WHAT YOU HAVE TO DO:
Copy out all lines of the records in which the word "parts" appears.

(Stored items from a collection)

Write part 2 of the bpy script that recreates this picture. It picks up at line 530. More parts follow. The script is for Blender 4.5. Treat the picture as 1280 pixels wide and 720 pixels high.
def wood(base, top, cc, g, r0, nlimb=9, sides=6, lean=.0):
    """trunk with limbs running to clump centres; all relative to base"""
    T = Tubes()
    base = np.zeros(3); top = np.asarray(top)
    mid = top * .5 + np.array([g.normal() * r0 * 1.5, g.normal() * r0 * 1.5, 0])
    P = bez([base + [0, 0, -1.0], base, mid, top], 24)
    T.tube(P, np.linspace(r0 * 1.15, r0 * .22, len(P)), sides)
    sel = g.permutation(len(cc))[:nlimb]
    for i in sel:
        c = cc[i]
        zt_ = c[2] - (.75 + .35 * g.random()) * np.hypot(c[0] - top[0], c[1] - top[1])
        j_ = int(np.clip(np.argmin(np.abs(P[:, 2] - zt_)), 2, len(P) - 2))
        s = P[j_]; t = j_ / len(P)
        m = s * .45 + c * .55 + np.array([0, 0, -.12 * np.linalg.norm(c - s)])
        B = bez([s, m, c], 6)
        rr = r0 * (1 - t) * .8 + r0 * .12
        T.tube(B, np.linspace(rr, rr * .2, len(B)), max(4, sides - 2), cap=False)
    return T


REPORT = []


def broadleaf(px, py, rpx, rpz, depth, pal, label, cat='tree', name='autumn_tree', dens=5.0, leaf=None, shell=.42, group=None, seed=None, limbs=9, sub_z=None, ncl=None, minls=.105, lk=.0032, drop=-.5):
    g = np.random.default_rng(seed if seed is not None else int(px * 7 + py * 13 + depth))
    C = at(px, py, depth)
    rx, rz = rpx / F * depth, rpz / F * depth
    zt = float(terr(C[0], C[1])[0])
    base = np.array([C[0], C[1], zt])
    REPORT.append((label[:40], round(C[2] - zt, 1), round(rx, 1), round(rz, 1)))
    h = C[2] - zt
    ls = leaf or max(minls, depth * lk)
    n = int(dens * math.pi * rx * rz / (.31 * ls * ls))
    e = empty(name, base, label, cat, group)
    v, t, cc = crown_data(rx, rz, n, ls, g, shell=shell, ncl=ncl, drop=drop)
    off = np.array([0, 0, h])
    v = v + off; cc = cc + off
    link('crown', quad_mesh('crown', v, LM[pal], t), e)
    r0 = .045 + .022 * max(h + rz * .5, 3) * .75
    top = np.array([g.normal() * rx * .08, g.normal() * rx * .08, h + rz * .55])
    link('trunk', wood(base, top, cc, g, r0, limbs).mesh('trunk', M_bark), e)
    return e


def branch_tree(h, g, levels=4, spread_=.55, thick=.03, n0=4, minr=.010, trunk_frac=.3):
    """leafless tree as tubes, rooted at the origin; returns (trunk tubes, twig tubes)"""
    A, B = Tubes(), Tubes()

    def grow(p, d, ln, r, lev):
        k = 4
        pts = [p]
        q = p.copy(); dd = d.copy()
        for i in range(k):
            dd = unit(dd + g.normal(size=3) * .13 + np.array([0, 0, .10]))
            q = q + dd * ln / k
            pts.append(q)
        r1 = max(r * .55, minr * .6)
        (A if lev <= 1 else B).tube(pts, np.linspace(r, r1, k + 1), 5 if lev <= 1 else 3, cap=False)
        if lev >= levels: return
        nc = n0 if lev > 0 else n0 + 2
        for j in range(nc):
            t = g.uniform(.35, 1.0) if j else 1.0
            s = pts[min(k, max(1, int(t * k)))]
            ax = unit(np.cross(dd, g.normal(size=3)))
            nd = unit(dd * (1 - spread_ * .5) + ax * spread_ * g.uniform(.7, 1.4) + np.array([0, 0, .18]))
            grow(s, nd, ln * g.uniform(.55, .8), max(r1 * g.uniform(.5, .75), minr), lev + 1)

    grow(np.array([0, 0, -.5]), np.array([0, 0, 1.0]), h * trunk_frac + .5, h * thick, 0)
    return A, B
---
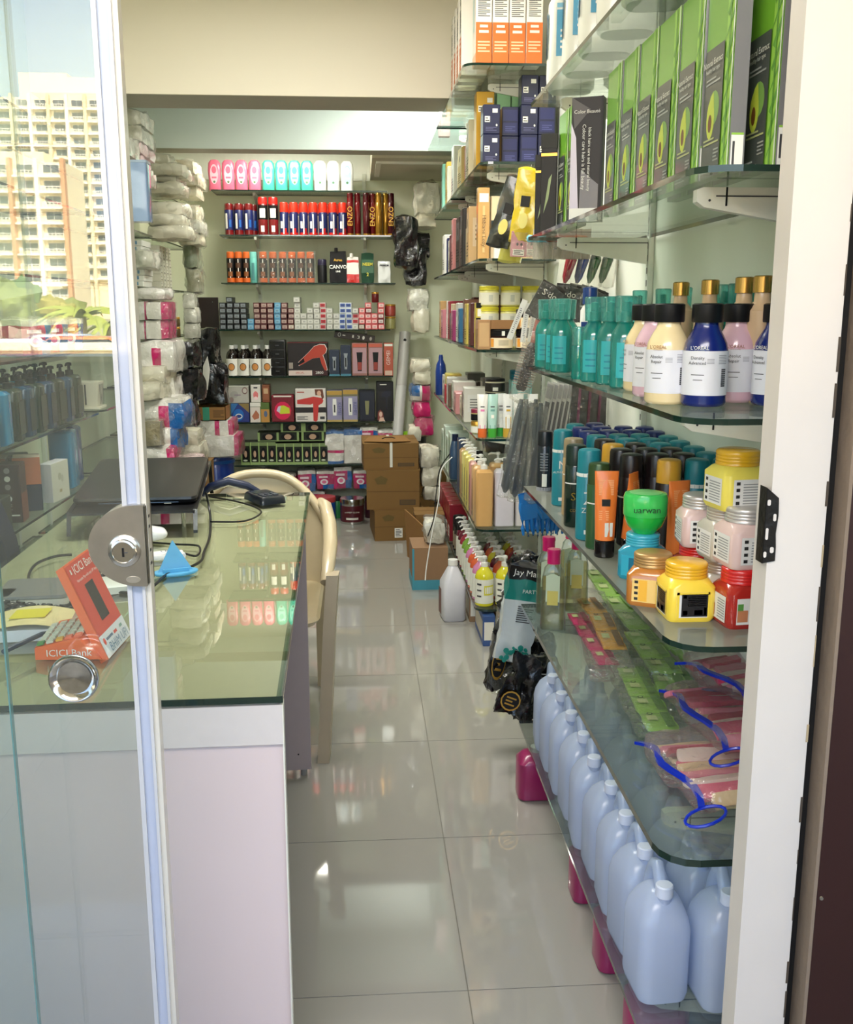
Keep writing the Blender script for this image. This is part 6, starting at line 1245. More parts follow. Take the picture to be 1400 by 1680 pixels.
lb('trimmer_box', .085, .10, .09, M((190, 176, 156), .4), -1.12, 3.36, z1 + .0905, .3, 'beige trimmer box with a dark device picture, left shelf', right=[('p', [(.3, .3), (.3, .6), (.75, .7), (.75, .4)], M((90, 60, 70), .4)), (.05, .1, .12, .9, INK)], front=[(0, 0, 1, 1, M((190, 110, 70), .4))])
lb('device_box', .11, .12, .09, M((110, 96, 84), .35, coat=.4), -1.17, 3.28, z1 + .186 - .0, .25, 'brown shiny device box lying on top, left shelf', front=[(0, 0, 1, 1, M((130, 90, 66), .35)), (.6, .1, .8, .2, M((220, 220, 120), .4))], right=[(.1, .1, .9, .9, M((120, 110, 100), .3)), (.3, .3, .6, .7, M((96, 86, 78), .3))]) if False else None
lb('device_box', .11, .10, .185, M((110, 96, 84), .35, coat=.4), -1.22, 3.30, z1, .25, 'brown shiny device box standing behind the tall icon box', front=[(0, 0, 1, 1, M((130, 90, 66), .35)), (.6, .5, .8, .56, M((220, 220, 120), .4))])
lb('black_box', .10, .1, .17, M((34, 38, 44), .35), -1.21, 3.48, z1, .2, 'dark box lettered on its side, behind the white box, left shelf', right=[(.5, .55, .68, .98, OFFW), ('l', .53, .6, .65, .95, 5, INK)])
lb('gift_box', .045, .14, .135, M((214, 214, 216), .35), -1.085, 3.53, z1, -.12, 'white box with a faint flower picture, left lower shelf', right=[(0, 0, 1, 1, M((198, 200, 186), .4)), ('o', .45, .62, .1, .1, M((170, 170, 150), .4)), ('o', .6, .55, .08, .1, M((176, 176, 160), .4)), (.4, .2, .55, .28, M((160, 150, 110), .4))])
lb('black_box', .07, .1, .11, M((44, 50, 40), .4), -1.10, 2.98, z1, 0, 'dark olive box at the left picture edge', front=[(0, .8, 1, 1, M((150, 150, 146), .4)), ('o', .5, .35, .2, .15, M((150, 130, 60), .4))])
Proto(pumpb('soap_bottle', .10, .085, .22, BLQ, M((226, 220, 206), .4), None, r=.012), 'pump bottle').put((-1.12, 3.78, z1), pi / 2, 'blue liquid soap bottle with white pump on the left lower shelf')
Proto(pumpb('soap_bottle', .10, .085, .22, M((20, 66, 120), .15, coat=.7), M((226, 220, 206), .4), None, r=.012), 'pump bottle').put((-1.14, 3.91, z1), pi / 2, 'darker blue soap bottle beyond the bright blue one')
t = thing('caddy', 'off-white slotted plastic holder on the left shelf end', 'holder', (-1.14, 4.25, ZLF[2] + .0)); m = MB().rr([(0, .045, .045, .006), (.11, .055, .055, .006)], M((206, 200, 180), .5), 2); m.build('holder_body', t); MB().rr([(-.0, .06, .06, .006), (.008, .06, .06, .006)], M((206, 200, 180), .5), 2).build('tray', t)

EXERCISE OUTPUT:
Write part 2 of the bpy script that recreates this picture. It picks up at line 530. More parts follow. The script is for Blender 4.5. Treat the picture as 1280 pixels wide and 720 pixels high.
Keep writing the Blender script for this image. This is part 6, starting at line 1245. More parts follow. Take the picture to be 1400 by 1680 pixels.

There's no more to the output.